There are two sentences below:

  1. The policeman looked at the boy.

  2. He took a look at me.

What is the difference between 'take a look' at and 'look at'in meaning?


1 Answer 1


No, they are different!

take a look is an idiom which means "to observe or examine someone or something."

On the other hand, looking at someone is merely an act of seeing someone. The purpose of the former one is different.

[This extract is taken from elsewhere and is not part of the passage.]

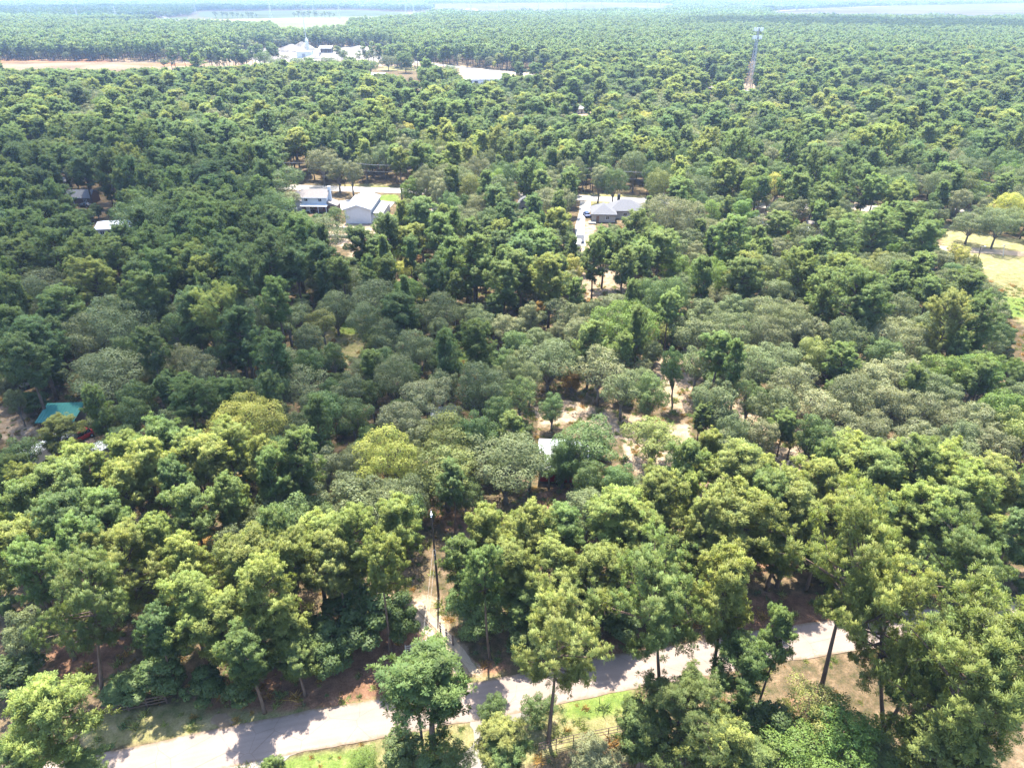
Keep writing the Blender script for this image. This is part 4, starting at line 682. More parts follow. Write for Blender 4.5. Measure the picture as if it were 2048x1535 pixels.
ent2 = [([p.oc, p.ot], mt) for p in FP for mt in ('pine_deep', 'pine_mid', 'haze_pine')] + [([p.oc, p.ot], mt) for p in FO for mt in ('oak_grey', 'haze_oak', 'oak_pale')]
tone_ = np.clip(np.floor(1.5 + 1.6 * fl2 + rng.normal(0, .55, n)), 0, 2).astype(int); tone_ = np.where(plan, np.where(rng.uniform(size=n) < .8, 2, 0), tone_)
pid = np.where(isp, rng.integers(0, 4, n) * 3 + tone_, 12 + rng.integers(0, 3, n) * 3 + np.clip(2 - tone_ + rng.integers(-1, 2, n), 0, 2)); hh = np.where(isp, rng.uniform(.72, 1.15, n), rng.uniform(.8, 1.25, n)); rr = rng.choice([.75, 1.0, 1.2, 1.45], n, p=[.2, .35, .3, .15]) * rng.uniform(.9, 1.1, n) * np.where(plan, .82, 1.0 + .22 * fld)
instancer('far_woods', ent2, np.stack([xx, yy, np.zeros(n)], 1), pid, rng.uniform(0, 6.28, n), np.stack([rr, rr, hh], 1), label='hazy pine woods stretching away behind the quarry and cell tower', category='woods')
# the farthest woods: patches of small crowns
def patch(seed, size_=60.0, n=46):
    g = np.random.default_rng(seed); Vs, T, NN = [], [], []
    for k in range(n):
        c = g.uniform(-size_ / 2, size_ / 2, 2); h = g.uniform(11, 20); r = g.uniform(2.8, 6.0); m_ = 26; d = unit(g.normal(size=(m_, 3)) + [0, 0, .5]); P = np.array([c[0], c[1], h - r]) + d * [r, r, r * 1.15]
        V, q, t, nn = leaves(P, unit(d + g.normal(0, .4, d.shape)), np.full(m_, g.uniform()) * .7 + .3 * g.uniform(size=m_), 1.5, g, d); Vs.append(V); T.append(t); NN.append(nn)
    V = np.concatenate(Vs); return mesh_from('canopy', V, None, np.arange(len(V)).reshape(-1, 4), np.concatenate(T), ('haze_pine',), normals=np.concatenate(NN))
PT = [loose('canopy_source', patch(90 + i)) for i in range(4)]
def belt_patch(y0, y1, cell_):
    out = []
    y = y0
    while y < y1:
        hw = 80 + .80 * y; xs = np.arange(-hw, hw, cell_); out.append(np.stack([xs + rng.uniform(-8, 8, len(xs)), np.full(len(xs), y) + rng.uniform(-8, 8, len(xs))], 1)); y += cell_
    P = np.concatenate(out); px, py = proj(P[:, 0], P[:, 1], 0.0); bad = np.zeros(len(P), bool)
    for k in FARKEEP: bad |= inpoly(px, py, k) | (sdist(P[:, 0], P[:, 1], gpoly(k)) > -22)
    for z_ in (8.0, 13.0):
        px, py = proj(P[:, 0], P[:, 1], z_)
        for k in FARKEEP: bad |= inpoly(px, py, k)
    keep = ~bad
    return P[keep]
P = belt_patch(1740, 6800, 46.0); n = len(P)
s_ = rng.uniform(.8, 1.15, n) * np.clip(np.where(P[:, 1] > 3000, 1.25, 1.0), 0, 2)
instancer('horizon_woods', [([o], mt) for o in PT for mt in ('haze_pine', 'pine_deep')], np.column_stack([P, np.zeros(n)]), rng.integers(0, 8, n), rng.integers(0, 4, n) * 1.5708, np.stack([s_, s_, rng.uniform(.8, 1.15, n)], 1), label='blue hazed woods fading into the horizon', category='woods')
for k, (bp_, nn) in enumerate(zip(BELT, (9, 11, 5))):     # tree rows in the pale far field
    for q in range(nn):
        f_ = (q + rng.uniform(.1, .9)) / nn; px = bp_[0][0] + f_ * (bp_[1][0] - bp_[0][0]); x, y = G(px, bp_[2][1] - 1.2); p = FO[q % 3]
        t = thing('oak_tree', f"{['leftmost', 'second', 'third', 'fourth', 'fifth', 'sixth', 'seventh', 'eighth', 'ninth', 'tenth', 'eleventh'][q]} oak from the left in the {('left tree row of the pale far field', 'right tree row of the pale far field', 'short row beside the pale track')[k]}", 'oak tree', (float(x), float(y), 0), 0, ('left field tree row', 'right field tree row', 'track side trees')[k]); sc2 = rng.uniform(.9, 1.7); t.scale = (sc2 * 1.2, sc2 * 1.2, sc2)
        link('trunk', p.trunk, t); cr = link('crown', p.crown, t); cr.material_slots[0].link = 'OBJECT'; cr.material_slots[0].material = MATS['haze_oak']
print('TREES', len(single), cnt, 'rest', len(rest), 'max class', max(len(v) for v in classes.values()))
#OBJECTS#
# ------------------------------------------------------------------ buildings
simple('white_siding', (.70, .71, .72), .6, .05, 2); simple('pale_siding', (.60, .61, .62), .6, .05, 1); simple('red_brick', (.20, .085, .06), .85, .25, 6); simple('brown_brick', (.17, .10, .07), .85, .25, 6)
simple('tan_shingle', (.20, .175, .16), .9, .14, 3); simple('grey_shingle', (.135, .135, .145), .9, .14, 3); simple('slate_shingle', (.12, .125, .14), .9, .16, 3); simple('shed_roof', (.24, .235, .235), .6, .08, 1)
simple('white_metal', (.5, .52, .54), .45, .06, 1); simple('tin', (.36, .385, .42), .4, .12, 1, stretch=(1, .1, 1)); simple('green_metal', (.022, .15, .13), .45, .08, .6); simple('tan_wall', (.42, .36, .30), .8, .1, 2); simple('red_barn', (.30, .02, .018), .7, .15, 3)
simple('trim_white', (.75, .75, .75), .5, .04, 2); simple('dark_opening', (.012, .013, .016), .6, .1, 2); simple('glass_dark', (.02, .025, .032), .08, .05, 2, spec=.8); simple('chimney_brown', (.24, .13, .08), .9, .2, 5); simple('chimney_dark', (.05, .045, .045), .9, .2, 5)
simple('blue_tarp', (.03, .22, .38), .5, .1, 2); simple('orange_wall', (.52, .27, .10), .8, .12, 2); simple('rail_brown', (.085, .055, .04), .85, .3, 4); simple('rail_pale', (.36, .32, .28), .85, .3, 4); simple('pipe_rust', (.075, .045, .04), .6, .25, 4)
simple('steel_pale', (.50, .52, .54), .4, .06, 2); simple('steel_grey', (.28, .29, .31), .5, .1, 2); simple('wire', (.30, .29, .28), .5, .05, 1); simple('pole_wood', (.075, .055, .042), .9, .3, 3, stretch=(1, 1, .2)); simple('lamp_white', (.75, .75, .72), .4, .03, 2)
simple('paint_red', (.38, .018, .02), .3, .05, 2, spec=.6); simple('paint_blue', (.02, .06, .22), .3, .05, 2, spec=.6); simple('paint_white', (.72, .72, .72), .35, .04, 2, spec=.6); simple('paint_dark', (.04, .042, .05), .35, .05, 2, spec=.6); simple('tyre', (.015, .015, .015), .9, .1, 4); simple('machine_yellow', (.45, .26, .03), .5, .1, 2); simple('headlight', (.7, .7, .68), .2, .02, 2)
def gable(t, x0, x1, y0, y1, zw, zr, axis, wm, rm, oh=.45, z0=0.0, trim=None):
    a, b_ = (y0, y1) if axis == 'x' else (x0, x1); m_ = (a + b_) / 2; sl_ = (zr - zw) / (m_ - a)
    prof = [(a, z0), (b_, z0), (b_, zw), (m_, zr), (a, zw)]; wmb, rmb = MB(), MB(); e = zw - oh * sl_ + .03
    s1 = [(a - oh, e), (m_, zr + .03), (m_, zr + .25), (a - oh, e + .2)]; s2 = [(m_ , zr + .03), (b_ + oh, e), (b_ + oh, e + .2), (m_, zr + .25)]
    if axis == 'x': wmb.prismx(prof, x0, x1); rmb.prismx(s1, x0 - oh, x1 + oh); rmb.prismx(s2, x0 - oh, x1 + oh)
    else: wmb.prism(prof, y0, y1); rmb.prism(s1, y0 - oh, y1 + oh); rmb.prism(s2, y0 - oh, y1 + oh)
    w_ = wmb.build('wall', wm, t); r_ = rmb.build('roof', rm, t)
    if trim:
        tm = MB()
        if axis == 'y':
            for q in (s1, s2):
                (ax_, az_), (bx_, bz_) = q[0], q[1]
                tm.prism([(ax_, az_ - .12), (bx_, bz_ - .12), (bx_, bz_ + .26), (ax_, az_ + .26)], y0 - oh - .06, y0 - oh)
        else: tm.box(x0 - oh, x1 + oh, a - oh - .06, a - oh, e - .12, e + .22)
        tm.build('trim', trim, r_)
    return w_, r_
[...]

You look at some product as a normal physiological gesture but if you 'take a look' at the same product, you have a purpose to study/observe it.

  • 1
    +1. My car's been acting up, so I'm going to have the mechanic take a look at it.
    – TimR
    Commented Jun 15, 2016 at 10:02
  • Considering the fact that this question is exactly the same question asked on ES, Can this post be a duplicate? see here: english.stackexchange.com/questions/22827/…
    – Cardinal
    Commented Jun 15, 2016 at 12:50
  • @TRomano I hope you didn't mean to say that I asked the mechanic to look at my car doesn't mean I asked the mechanic to take/have a look at my car! Commented Jun 15, 2016 at 14:21
  • 1
    The mechanic could say, "Park your car in the lot tonight, and drop your keys through the after-hours slot. I will {take a look at it|look at it} tomorrow." While "look at" can mean either "direct one's gaze towards" or "examine in a brief or cursory manner", "take a look at" never means simply "direct one's gaze towards". It always means "to examine, to size up or assess". If you take your car to the mechanic because it's making a noise and ask him "to take a look at it", you don't expect a bill for $1500. You want a quick opinion of what might be wrong, not a full-blown investigation.
    – TimR
    Commented Jun 15, 2016 at 17:44
  • 1
    @Damkerng T. I don't see what is misleading about my mechanic example. Care to elaborate how it misleads? Care to give me a counterexample, where "take a look at" simply means "turn one's gaze towards" with no implication of "briefly examine" or "quick, cursory perusal"? Looking and examining are quite different. There's no splitting of hairs there.